Industry leaders have called on the government to help farmers deal with lower market prices and cashflow concerns.

The National Farmers Union President Meurig Raymond has responded to a recent report by the House of Commons environment, food and rural affairs select (Efra) committee, which has criticised the Rural Payment Agency (RPA) for delays in basic payments to farmers.

The Efra report said farmers would face further cashflow problems unless problems were rectified at the RPA. The conclusion of the report was reached after a three-month investigation by the committee into low farmgate prices, particularly in the dairy, sheep and pig sectors.

NFU president Meurig Raymond said: “The fall in prices and associated cashflow problems are the biggest challenges currently facing our farmer members. And we are not expecting the market situation to get better any time soon.”

“We are pleased the Efra committee has listened to our evidence and to others from across the supply chain and produced this wide-ranging report.

“There is no quick fix. However, the report identifies a range of recommendations that can help in the short term and not leave the industry so exposed in the future.”
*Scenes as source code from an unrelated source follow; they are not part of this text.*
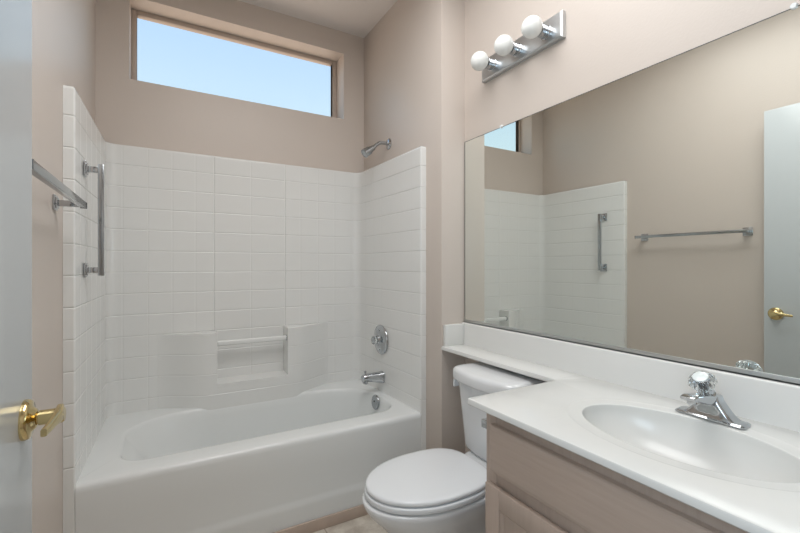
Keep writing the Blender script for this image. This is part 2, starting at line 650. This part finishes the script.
# overflow plate and drain
bm = new()
ox, oy, oz = 1.372, 2.165, 0.383
lathe(bm, (ox + .004, oy, oz), (-1, 0, 0.10), [(0, .043), (.004, .043), (.008, .040), (.011, .034), (.011, 0)], 36)
op = obj('overflow_plate', bm, 'satin', tub)
bm = new()
lathe(bm, (ox - .006, oy, oz + .006), (-1, 0, .10), [(0, .005), (.003, .005), (.004, .003), (.004, 0)], 14)
obj('screw', bm, 'dark', op)
bm = new()
lathe(bm, (1.22, 2.17, 0.086), (0, 0, 1), [(0, .034), (.004, .034), (.006, .030), (.005, .02), (.012, .018), (.014, .012), (.014, 0)], 32)
obj('drain', bm, 'chrome', tub)

# ------------------------------------------------------------------ tub fittings
WI = W - TI - TP * 0.55 - 0.0032
sp = thing('tub_spout', 'chrome tub spout on the tiled end wall just above the rim', 'faucet', (WI, 2.195, 0.515))
bm = new()
secs = [(0, .031, .036, 0.0), (.012, .029, .034, 0), (.04, .0255, .029, .003), (.07, .0235, .0255, .006), (.10, .0225, .0235, .008), (.122, .021, .022, .007), (.130, .017, .018, .005)]
loops = []
for t, a, b, dz in secs:
    loops.append([(WI - t, 2.195 + p[0], 0.515 + dz + p[1]) for p in rrect(-a, a, -b, b, min(a, b) * .8, 6, 3)])
loft(bm, loops)
lathe(bm, (WI - .112, 2.195, 0.512), (0, 0, -1), [(0, .016), (.016, .016), (.022, .0135), (.016, .012), (.01, 0)], 24)
obj('spout_body', bm, 'chrome', sp)
bm = new()
lathe(bm, (WI - .112, 2.195, 0.540), (0, 0, 1), [(0, .004), (.014, .004), (.016, .007), (.024, .007), (.026, .004), (.026, 0)], 16)
obj('diverter_knob', bm, 'chrome', sp)

vv = thing('shower_valve', 'round chrome shower valve plate with clear knob above the tub spout', 'faucet', (WI, 2.21, 0.737))
bm = new()
lathe(bm, (WI - .0003, 2.21, 0.737), (-1, 0, 0), [(0, .088), (.003, .088), (.007, .085), (.012, .070), (.015, .045), (.020, .030), (.034, .027), (.036, .018), (.036, 0)], 48)
ep = obj('escutcheon', bm, 'chrome', vv)
for dz in (-.058, .058):
    bm = new()
    lathe(bm, (WI - .0145, 2.21, 0.737 + dz), (-1, 0, 0), [(0, .006), (.003, .005), (.003, 0)], 12)
    obj('screw', bm, 'satin', ep)
bm = new()
lathe(bm, (WI - .030, 2.21, 0.737), (-1, 0, 0), [(0, .016), (.004, .018), (.010, .023), (.020, .026), (.025, .023), (.027, .015), (.027, 0)], 48, 8, .05)
obj('valve_knob', bm, 'clear', vv)
bm = new()
lathe(bm, (WI - .0575, 2.21, 0.737), (-1, 0, 0), [(0, .014), (.002, .012), (.002, 0)], 24)
obj('knob_cap', bm, 'satin', vv)

sw = thing('shower_fixture', 'small chrome shower head on a bent arm high on the end wall', 'shower', (W, 2.195, 1.917))
bm = new()
lathe(bm, (W - .0002, 2.195, 1.917), (-1, 0, 0), [(0, .033), (.003, .033), (.009, .026), (.013, .014), (.013, 0)], 32)
obj('wall_flange', bm, 'chrome', sw)
bm = new()
tube(bm, [(W - .004, 2.195, 1.917), (W - .03, 2.195, 1.918), (W - .055, 2.195, 1.917), (W - .072, 2.195, 1.910), (W - .088, 2.195, 1.897), (W - .108, 2.195, 1.876)], 0.0105, 18)
obj('shower_arm', bm, 'satin', sw)
bm = new()
hd = Vector((-1, 0, -0.72)).normalized()
lathe(bm, (W - .102, 2.195, 1.882), hd, [(0, .012), (.004, .016), (.02, .016), (.022, .019), (.034, .021), (.036, .024), (.072, .0265), (.078, .0265), (.080, .023), (.077, .020), (.077, 0)], 36)
obj('spray_head', bm, 'satin', sw)

# grab bar on the left surround wall and towel bar on the left drywall
def square_post(bm, wall_x, y, z, x_end, half=0.0095):
    box(bm, wall_x + .002, x_end, y - half, y + half, z - half, z + half, 0.0012)
def plate(bm, wall_x, y, z, h):
    box(bm, wall_x + .0003, wall_x + 0.006, y - h, y + h, z - h, z + h, 0.0015)
    box(bm, wall_x + .005, wall_x + 0.011, y - h * .7, y + h * .7, z - h * .7, z + h * .7, 0.0015)
gb = thing('grab_bar', 'upright chrome square grab bar on the left tiled tub wall', 'grab bar', (TI + .003, 1.947, 1.357))
for z in (1.549, 1.166):
    bm = new(); plate(bm, TI + .0050, 1.947, z, 0.028)
    obj('mounting_plate', bm, 'chrome', gb)
    bm = new(); square_post(bm, TI + .003 + .006, 1.947, z, 0.0805, 0.0105)
    obj('post', bm, 'chrome', gb)
bm = new(); box(bm, 0.080, 0.099, 1.9375, 1.9565, 1.144, 1.5715, 0.0015)
obj('bar', bm, 'satin', gb)

tb = thing('towel_bar', 'horizontal chrome towel bar on the left wall between door and tub', 'towel bar', (0, 1.37, 1.380))
for y in (1.660, 1.070):
    bm = new(); plate(bm, 0, y, 1.380, 0.024)
    obj('mounting_plate', bm, 'chrome', tb)
    bm = new(); square_post(bm, .006, y, 1.380, 0.0625)
    obj('post', bm, 'chrome', tb)
bm = new(); box(bm, 0.062, 0.080, 1.046, 1.684, 1.3705, 1.3895, 0.0015)
obj('bar', bm, 'satin', tb)
for y, em in ((1.6845, 'dark'), (1.0455, 'satin')):
    bm = new()
    box(bm, 0.0615, 0.0805, y - .0015, y + .0015, 1.370, 1.390, .0008)
    obj('end_cap', bm, em, tb)

# ------------------------------------------------------------------ mirror
MZ0, MZ1, MY0, MY1 = 0.900, 1.8055, -0.40, 1.643
mi = thing('mirror', 'large frameless wall mirror above the vanity backsplash', 'mirror', (XM, (MY0 + MY1) / 2, MZ0))
bm = new(); box(bm, XM - 0.006, XM - .0003, MY0, MY1, MZ0 + .002, MZ1, 0.0006, 1)
obj('mirror_glass', bm, 'mirror', mi, 0)
bm = new()
box(bm, XM - 0.0064, XM - .0004, MY1 + .0001, MY1 + .0024, MZ0 + .002, MZ1 + .0018)
box(bm, XM - 0.0064, XM - .0004, MY0, MY1 + .0001, MZ1 + .0001, MZ1 + .0018)
o = obj('mirror_edge', bm, 'edge', mi, 0); o['label'] = 'thin dark edge of the mirror glass'
bm = new()
box(bm, XM - 0.0095, XM - 0.0064, MY0, MY1 + .002, 0.8965, 0.9125, 0.0006)
box(bm, XM - 0.0095, XM - .0003, MY0, MY1 + .002, 0.8965, 0.9012, 0.0004)
obj('bottom_channel', bm, 'channel', mi)
for y in (1.384, 0.390, -0.1):
    bm = new()
    lathe(bm, (XM - .0003, y, MZ1 + 0.004), (-1, 0, 0), [(0, .0075), (.009, .0075), (.0115, .006), (.0115, 0)], 20)
    obj('mirror_clip', bm, 'gasket', mi)

# ------------------------------------------------------------------ vanity light bar
vl = thing('vanity_light', 'chrome light bar with three round white bulbs above the mirror', 'light fixture', (XM, 1.2725, 2.10))
PY0, PY1, PZ0, PZ1, PX = 1.046, 1.500, 2.049, 2.150, XM - 0.024
bm = new()
loops = [[(x, y, z) for y, z in ((PY0 + i, PZ0 + i), (PY1 - i, PZ0 + i), (PY1 - i, PZ1 - i), (PY0 + i, PZ1 - i))] for x, i in ((XM - .0003, 0), (PX + .006, 0), (PX, .006))]
loft(bm, loops)
obj('back_plate', bm, 'plate', vl, 20)
for y in (1.4235, 1.2725, 1.1215):
    bm = new()
    lathe(bm, (PX + .001, y, 2.0985), (-1, 0, 0), [(0, .0265), (.003, .0265), (.005, .0235), (.018, .0235), (.019, .0225), (.021, .0225), (.022, .0235), (.036, .0235), (.038, .021), (.038, 0)], 32)
    so = obj('lamp_socket', bm, 'chrome', vl)
    bm = new()
    lathe(bm, (PX - .036, y, 2.0985), (-1, 0, 0), [(0, .0195), (.005, .0195), (.006, .018), (.006, 0)], 28)
    obj('socket_ring', bm, 'dark', so)
    bm = new()
    R = 0.0405
    prof = [(0, .0125), (.004, .0135)]
    for k in range(1, 25):
        a = PI * (0.19 + 0.81 * k / 25)
        prof.append((0.004 + R * (cos(PI * .19) - cos(a)) * 0.985, R * sin(a) * (1 if k > 3 else .97)))
    prof.append((0.004 + R * (cos(PI * .19) + 1) * .985, 0.0003))
    lathe(bm, (PX - .038, y, 2.0985), (-1, 0, 0), prof, 36)
    obj('light_bulb', bm, 'bulb', so, 80)

# ------------------------------------------------------------------ vanity: cabinet, countertop, faucet
CY0, CY1 = -0.420, 0.923        # cabinet side faces
CX = 1.120                      # cabinet face
vc = thing('vanity_cabinet', 'pinkish pickled-oak vanity cabinet under the white countertop', 'cabinet', ((CX + XM) / 2, (CY0 + CY1) / 2, 0))
bm = new()
box(bm, CX + .018, XM - .001, CY1 - .016, CY1, 0.0, 0.767)
box(bm, CX + .018, XM - .001, CY0, CY0 + .016, 0.0, 0.767)
box(bm, CX + .018, XM - .001, CY0 + .016, CY1 - .016, 0.09, 0.106)
box(bm, XM - .010, XM - .001, CY0 + .016, CY1 - .016, 0.106, 0.60)
box(bm, CX + .060, CX + .072, CY0 + .016, CY1 - .016, 0.0, 0.09)
obj('carcass', bm, 'wood_v', vc)
bm = new()
ff = CX
box(bm, ff, ff + .020, CY1 - .042, CY1, 0.10, 0.767, .001)
box(bm, ff, ff + .020, CY0, CY0 + .042, 0.10, 0.767, .001)
box(bm, ff, ff + .020, 0.2305, 0.2725, 0.10, 0.767, .001)
for a, b in ((0.2725, CY1 - .042), (CY0 + .042, 0.2305)):
    box(bm, ff + .0004, ff + .020, a, b, 0.717, 0.767, .001)
    box(bm, ff + .0004, ff + .020, a, b, 0.545, 0.605, .001)
    box(bm, ff + .0004, ff + .020, a, b, 0.10, 0.135, .001)
obj('face_frame', bm, 'wood_v', vc)


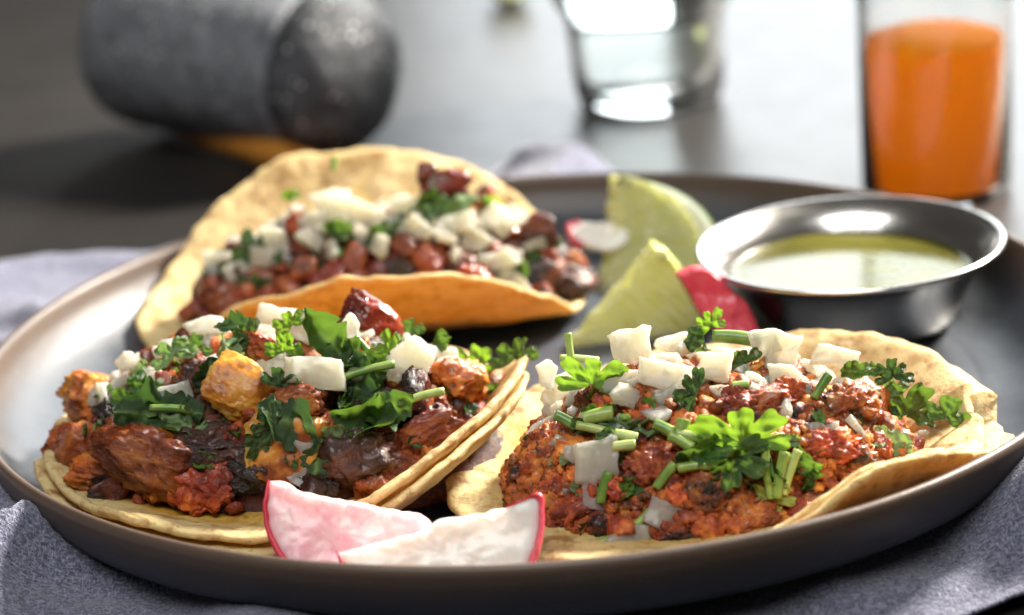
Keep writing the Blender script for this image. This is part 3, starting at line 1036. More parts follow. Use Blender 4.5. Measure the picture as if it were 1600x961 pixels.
G1 = 'large meat chunks of the front left taco'
for a in [
    (160, 622, 95, 125, 80, 'pork_orange', 'upright orange brown pork chunk at the left shoulder of the front left taco', 3),
    (100, 690, 85, 75, 10, 'pork', 'ragged dark red pork piece at the far left end of the front left taco', 2),
    (158, 742, 120, 62, -6, 'pork_orange', 'low reddish pork strip lying on the bare tortilla at left front', 1.5),
    (255, 715, 175, 100, -28, 'pork', 'largest browned pork chunk at the front of the front left taco', 4),
    (310, 755, 90, 95, 70, 'pork', 'glossy brown pork end dipping onto the tortilla at front', 2),
    (345, 705, 110, 85, 10, 'pork_char', 'blackened pork piece behind the largest brown chunk', 1),
    (205, 660, 90, 75, 30, 'pork', 'rust brown pork chunk just right of the upright orange chunk', 2),
    (390, 740, 90, 60, 0, 'pork_char', 'black charred pork bit beneath the pineapple', 0),
    (560, 718, 100, 95, 20, 'pork_char', 'charred crusty pork chunk above the pink radish', 2),
    (655, 690, 140, 75, 18, 'pork', 'long dark pork piece beside the curled tortilla edge', 1),
    (600, 740, 100, 50, 0, 'pork', 'lower brown pork strip near the radish tips', 0),
    (712, 598, 68, 95, 95, 'pork_orange', 'bright orange red charred pork lump at right of the big onion', 4),
    (757, 606, 60, 70, 90, 'pork_orange', 'rightmost orange pork lump under the tortilla lip', 2),
    (575, 505, 118, 78, -28, 'pork_red', 'shiny dark red glazed pork piece on the back ridge', 5),
    (400, 545, 70, 60, 0, 'pork_orange', 'pebbly red pork bit near the top of the front left taco', 4),
    (345, 530, 70, 55, 15, 'pork_red', 'smooth red pork bit under the white onion slab', 2),
    (330, 600, 75, 80, 60, 'pork', 'brown pork chunk left of the pineapple under leaves', 2),
    (470, 630, 110, 65, 0, 'pork', 'orange brown pork chunk under the lens shaped onion', 2),
]:
    kw = dict(fine=0.02, amp=0.2, fibre=0.02, p=3.2) if a[5] == 'pork_red' else {}
    hunk(1, a[0], a[1], a[2], a[3], a[4], MAT[a[5]], a[6], a[7], group=G1, **kw)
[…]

The report revealed that current legislation surrounding origin labelling has the potential to mislead consumers and cause confusion, which could affect farmers particularly considering the growing interest in the provenance of food and in British products by consumers in the UK and overseas. It called for a move towards clearer labelling.

Other recommendations include better pricing models, longer-term relationships in the supply chain and a greater emphasis on exports.

Mr Raymond said that the report needed to be followed up with positive, visible and tangible actions by the government, suppliers and retailers.

He added: “It is vital the industry comes together to deliver these recommendations to support farmers through these difficult times. Genuine improvements, transparency and commitment would give farmers more confidence.”

The Department for environment, food and rural affairs (Defra) said the government had implemented a range of measures to help farmers during the economic downturn and was committed to assisting them in future.

A Defra spokeswoman said: “We recognise that many farmers are suffering financial difficulty in the face of volatile global prices.

“We want to help find ways through this difficult time to build a thriving, resilient industry that is able to take advantage of the growing demand for British produce both at home and overseas.”